There is an emerging study that treats the planet like a singular organism and humans as simply a component of the planet. This study argues that at some point, humans naturally evolved to unlock the carbon that had been sequestered, thus filling an important niche in a planet that had far to little CO2 to maximize "life".

This presents a different view of "humans". One of the critical niches we fill is the release of CO2. And since the industrial age, we have gotten quite good at it. The question then is not whether humans should be burning fossil fuels to release CO2, but what happens when there is not more fossil fuel to burn. What will become our new ecological purpose? What new niche will we fill?

In other words, if our primary evolutionary purpose was to add to the atmospheric CO2 levels what will happen to humans when that mission is realized and atmospheric CO2 triples from current levels?
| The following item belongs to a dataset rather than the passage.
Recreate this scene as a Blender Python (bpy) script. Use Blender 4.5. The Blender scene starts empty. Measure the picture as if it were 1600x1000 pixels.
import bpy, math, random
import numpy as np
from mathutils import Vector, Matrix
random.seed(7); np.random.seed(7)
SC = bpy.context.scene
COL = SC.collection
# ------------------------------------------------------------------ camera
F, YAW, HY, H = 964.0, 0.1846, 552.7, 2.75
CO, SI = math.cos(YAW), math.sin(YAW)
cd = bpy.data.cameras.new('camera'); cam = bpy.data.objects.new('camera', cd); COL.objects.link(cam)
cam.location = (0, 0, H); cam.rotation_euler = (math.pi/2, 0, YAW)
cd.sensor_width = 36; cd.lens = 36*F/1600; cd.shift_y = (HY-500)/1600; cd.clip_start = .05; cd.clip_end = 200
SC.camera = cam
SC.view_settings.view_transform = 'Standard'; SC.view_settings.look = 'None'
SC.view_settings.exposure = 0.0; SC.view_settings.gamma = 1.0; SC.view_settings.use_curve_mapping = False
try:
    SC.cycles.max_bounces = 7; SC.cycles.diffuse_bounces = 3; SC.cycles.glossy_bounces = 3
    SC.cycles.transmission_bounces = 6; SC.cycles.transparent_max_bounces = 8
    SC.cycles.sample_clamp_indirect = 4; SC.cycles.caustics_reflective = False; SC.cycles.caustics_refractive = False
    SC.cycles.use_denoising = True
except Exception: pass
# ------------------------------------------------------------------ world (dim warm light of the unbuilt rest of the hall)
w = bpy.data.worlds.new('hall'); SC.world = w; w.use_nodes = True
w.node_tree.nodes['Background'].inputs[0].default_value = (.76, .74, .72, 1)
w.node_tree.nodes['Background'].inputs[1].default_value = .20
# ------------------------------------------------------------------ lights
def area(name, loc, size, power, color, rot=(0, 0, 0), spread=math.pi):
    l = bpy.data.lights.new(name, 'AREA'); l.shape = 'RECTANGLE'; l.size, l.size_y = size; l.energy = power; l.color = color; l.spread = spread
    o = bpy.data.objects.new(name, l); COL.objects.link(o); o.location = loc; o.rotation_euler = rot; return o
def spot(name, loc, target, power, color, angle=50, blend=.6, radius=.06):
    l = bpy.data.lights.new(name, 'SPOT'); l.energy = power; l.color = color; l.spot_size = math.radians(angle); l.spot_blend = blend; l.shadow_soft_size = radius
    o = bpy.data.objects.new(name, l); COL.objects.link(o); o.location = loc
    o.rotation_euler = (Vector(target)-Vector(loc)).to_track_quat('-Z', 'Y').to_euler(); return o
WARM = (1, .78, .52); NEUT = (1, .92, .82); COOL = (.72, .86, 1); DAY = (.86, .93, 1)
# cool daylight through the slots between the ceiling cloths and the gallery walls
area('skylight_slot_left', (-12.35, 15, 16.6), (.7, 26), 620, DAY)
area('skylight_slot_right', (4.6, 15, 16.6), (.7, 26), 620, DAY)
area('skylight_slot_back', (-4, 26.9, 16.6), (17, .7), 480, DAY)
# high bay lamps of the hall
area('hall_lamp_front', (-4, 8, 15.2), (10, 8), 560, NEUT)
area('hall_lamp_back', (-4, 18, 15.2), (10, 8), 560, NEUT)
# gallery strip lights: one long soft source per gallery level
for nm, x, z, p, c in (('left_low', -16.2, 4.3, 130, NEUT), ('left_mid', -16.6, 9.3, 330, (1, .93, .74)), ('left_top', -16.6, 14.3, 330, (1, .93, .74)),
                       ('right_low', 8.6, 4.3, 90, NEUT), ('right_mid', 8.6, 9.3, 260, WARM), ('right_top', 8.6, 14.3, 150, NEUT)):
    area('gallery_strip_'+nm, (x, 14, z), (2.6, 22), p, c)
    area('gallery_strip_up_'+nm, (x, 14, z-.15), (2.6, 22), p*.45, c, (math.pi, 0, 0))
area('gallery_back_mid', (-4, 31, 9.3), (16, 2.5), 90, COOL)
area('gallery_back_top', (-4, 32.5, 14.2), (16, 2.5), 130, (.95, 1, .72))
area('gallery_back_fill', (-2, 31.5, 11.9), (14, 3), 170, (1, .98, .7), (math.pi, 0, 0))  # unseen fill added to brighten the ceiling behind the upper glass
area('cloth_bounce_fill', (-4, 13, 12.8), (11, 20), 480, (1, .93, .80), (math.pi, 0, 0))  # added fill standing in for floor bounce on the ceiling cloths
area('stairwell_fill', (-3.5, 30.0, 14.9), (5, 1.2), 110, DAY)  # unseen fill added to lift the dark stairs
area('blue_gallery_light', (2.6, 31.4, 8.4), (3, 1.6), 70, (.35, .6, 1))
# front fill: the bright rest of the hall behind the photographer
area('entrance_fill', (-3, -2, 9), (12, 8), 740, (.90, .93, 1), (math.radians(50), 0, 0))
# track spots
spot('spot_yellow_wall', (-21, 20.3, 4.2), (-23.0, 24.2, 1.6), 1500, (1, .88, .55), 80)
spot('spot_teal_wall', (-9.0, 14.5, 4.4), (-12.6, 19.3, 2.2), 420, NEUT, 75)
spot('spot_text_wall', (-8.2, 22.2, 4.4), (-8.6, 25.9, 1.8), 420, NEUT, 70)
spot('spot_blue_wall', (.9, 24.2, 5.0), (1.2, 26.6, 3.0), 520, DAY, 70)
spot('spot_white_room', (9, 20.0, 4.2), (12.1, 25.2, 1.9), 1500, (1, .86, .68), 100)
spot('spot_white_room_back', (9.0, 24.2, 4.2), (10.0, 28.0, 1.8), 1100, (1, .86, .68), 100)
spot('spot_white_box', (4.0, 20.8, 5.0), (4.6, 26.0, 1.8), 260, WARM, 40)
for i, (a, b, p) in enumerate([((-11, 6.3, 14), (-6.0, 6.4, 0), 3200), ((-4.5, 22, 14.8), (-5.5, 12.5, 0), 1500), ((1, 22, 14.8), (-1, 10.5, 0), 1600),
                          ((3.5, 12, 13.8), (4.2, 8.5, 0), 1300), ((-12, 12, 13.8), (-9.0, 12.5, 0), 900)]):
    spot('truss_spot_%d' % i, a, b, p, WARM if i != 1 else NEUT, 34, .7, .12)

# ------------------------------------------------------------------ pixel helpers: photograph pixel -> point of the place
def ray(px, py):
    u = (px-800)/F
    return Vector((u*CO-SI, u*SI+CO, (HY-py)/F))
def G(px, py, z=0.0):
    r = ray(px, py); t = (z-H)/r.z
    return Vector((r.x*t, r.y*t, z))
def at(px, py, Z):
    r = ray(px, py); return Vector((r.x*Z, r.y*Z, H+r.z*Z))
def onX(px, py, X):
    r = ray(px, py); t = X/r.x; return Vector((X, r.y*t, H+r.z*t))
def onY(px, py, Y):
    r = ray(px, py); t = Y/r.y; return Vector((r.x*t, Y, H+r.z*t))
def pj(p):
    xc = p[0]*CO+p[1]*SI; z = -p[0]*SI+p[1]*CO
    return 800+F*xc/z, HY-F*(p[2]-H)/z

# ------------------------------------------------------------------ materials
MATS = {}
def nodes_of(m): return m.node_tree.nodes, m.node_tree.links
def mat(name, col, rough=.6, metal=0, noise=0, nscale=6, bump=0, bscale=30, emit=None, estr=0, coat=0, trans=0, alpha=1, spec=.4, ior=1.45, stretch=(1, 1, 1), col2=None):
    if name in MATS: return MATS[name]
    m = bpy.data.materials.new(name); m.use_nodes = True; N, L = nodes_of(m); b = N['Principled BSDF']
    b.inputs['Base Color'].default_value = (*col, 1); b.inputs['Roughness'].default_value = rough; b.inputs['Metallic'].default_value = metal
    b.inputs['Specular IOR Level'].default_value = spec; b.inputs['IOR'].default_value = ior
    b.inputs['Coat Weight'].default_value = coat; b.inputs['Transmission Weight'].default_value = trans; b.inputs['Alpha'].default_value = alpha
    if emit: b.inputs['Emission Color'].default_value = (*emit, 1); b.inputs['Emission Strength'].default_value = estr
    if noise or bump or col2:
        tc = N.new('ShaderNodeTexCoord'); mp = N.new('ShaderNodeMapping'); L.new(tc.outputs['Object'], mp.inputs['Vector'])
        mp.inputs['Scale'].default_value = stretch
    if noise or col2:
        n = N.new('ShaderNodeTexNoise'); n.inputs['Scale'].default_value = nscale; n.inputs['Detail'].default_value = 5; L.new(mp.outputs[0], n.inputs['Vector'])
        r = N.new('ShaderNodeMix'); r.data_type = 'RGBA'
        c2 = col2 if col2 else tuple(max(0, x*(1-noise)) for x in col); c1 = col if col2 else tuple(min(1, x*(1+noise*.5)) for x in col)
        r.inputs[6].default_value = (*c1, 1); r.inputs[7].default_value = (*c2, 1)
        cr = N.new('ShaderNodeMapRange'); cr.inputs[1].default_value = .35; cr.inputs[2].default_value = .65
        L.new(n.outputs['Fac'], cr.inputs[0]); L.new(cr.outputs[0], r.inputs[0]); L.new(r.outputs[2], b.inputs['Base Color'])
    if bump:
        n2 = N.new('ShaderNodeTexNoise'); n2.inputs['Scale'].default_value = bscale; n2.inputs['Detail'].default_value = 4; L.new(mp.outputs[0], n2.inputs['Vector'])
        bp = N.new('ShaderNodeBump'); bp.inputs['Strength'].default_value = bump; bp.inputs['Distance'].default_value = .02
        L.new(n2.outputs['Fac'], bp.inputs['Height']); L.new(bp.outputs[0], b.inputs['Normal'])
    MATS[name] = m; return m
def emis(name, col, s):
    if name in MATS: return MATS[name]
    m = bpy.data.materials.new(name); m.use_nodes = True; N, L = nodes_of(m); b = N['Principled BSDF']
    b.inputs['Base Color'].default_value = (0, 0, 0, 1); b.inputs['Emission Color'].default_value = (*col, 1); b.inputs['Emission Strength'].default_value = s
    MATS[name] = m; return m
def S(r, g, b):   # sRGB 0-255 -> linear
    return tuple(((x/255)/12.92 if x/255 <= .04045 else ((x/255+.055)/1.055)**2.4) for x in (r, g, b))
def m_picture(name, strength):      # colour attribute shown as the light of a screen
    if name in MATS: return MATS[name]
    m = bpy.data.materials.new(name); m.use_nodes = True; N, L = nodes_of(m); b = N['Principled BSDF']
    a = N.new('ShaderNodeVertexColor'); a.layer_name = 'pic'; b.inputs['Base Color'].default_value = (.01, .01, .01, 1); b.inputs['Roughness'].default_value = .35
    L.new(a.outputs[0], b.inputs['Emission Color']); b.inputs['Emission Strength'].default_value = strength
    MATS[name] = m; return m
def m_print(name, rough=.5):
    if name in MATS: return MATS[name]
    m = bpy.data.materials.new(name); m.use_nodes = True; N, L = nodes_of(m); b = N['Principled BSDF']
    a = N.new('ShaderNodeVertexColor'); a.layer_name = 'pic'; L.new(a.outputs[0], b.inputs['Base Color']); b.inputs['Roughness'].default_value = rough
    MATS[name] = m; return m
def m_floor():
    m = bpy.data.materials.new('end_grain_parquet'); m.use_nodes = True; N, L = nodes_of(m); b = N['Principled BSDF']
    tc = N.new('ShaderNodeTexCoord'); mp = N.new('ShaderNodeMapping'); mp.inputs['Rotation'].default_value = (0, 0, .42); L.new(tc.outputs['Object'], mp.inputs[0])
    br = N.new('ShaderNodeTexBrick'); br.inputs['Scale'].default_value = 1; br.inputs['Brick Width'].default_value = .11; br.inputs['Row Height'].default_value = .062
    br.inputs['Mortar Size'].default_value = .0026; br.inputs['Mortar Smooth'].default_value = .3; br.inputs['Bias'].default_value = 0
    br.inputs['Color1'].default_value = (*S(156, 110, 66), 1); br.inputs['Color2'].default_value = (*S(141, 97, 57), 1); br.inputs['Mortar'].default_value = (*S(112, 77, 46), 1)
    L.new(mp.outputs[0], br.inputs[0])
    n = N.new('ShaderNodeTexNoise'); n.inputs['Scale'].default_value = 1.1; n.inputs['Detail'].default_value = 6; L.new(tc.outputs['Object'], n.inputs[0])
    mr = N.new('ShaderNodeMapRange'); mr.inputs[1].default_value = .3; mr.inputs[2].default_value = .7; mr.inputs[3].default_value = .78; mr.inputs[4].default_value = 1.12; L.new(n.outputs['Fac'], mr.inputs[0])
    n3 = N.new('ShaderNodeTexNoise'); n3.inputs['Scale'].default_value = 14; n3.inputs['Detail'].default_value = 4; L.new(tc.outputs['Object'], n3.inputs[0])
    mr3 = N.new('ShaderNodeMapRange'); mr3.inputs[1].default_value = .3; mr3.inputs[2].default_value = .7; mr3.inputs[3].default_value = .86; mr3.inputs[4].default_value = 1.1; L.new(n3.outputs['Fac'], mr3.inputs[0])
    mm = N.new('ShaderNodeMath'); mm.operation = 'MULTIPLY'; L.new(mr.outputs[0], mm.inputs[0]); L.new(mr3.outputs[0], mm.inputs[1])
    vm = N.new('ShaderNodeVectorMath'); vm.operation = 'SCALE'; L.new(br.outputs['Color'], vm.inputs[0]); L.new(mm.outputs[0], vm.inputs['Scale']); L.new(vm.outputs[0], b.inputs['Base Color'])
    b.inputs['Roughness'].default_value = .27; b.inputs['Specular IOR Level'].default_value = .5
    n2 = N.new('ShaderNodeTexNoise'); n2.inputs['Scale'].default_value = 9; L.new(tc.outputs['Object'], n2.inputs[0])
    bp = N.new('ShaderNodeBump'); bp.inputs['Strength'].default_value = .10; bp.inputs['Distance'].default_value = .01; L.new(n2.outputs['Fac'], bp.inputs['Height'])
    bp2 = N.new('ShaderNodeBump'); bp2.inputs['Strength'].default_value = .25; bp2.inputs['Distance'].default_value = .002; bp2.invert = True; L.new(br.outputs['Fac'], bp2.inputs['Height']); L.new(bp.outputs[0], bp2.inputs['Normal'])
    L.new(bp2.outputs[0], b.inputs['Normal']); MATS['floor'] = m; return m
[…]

Science argues that humans will find a new ecological niche to fill, or we will go extinct. At some level we have begun to drift towards extinction due to the lower rapidly declining rates of human reproduction. At some level, our species realizes the planet has no need for more of us, so we are producing less of us. And scientists are predicting populations will begin crashing around the globe.

In other words, we think we are "in charge", but we are simply "pawns" in the global ecological system. The other option is to find a new niche to fill. I am optimistic that humans will adapt and find that new niche. If that "niche" is smaller than the colossal challenge of unleashing sequestered carbon, than the global populations will be smaller. That is fine. That is how evolution within an ecosystem works.

Producing CO2 is not our only function (all animals do that; we just do it better). This view of the planet as a singular organism raises more questions than it answers. Are we really "the brains" behind our planet's existence or simply a "player" that thinks to highly of our role.

Because of the adaptive nature of humans, I expect mankind in some form to persist until some sudden global event like a meteor crashing into the planet or a nuclear war resets the clock.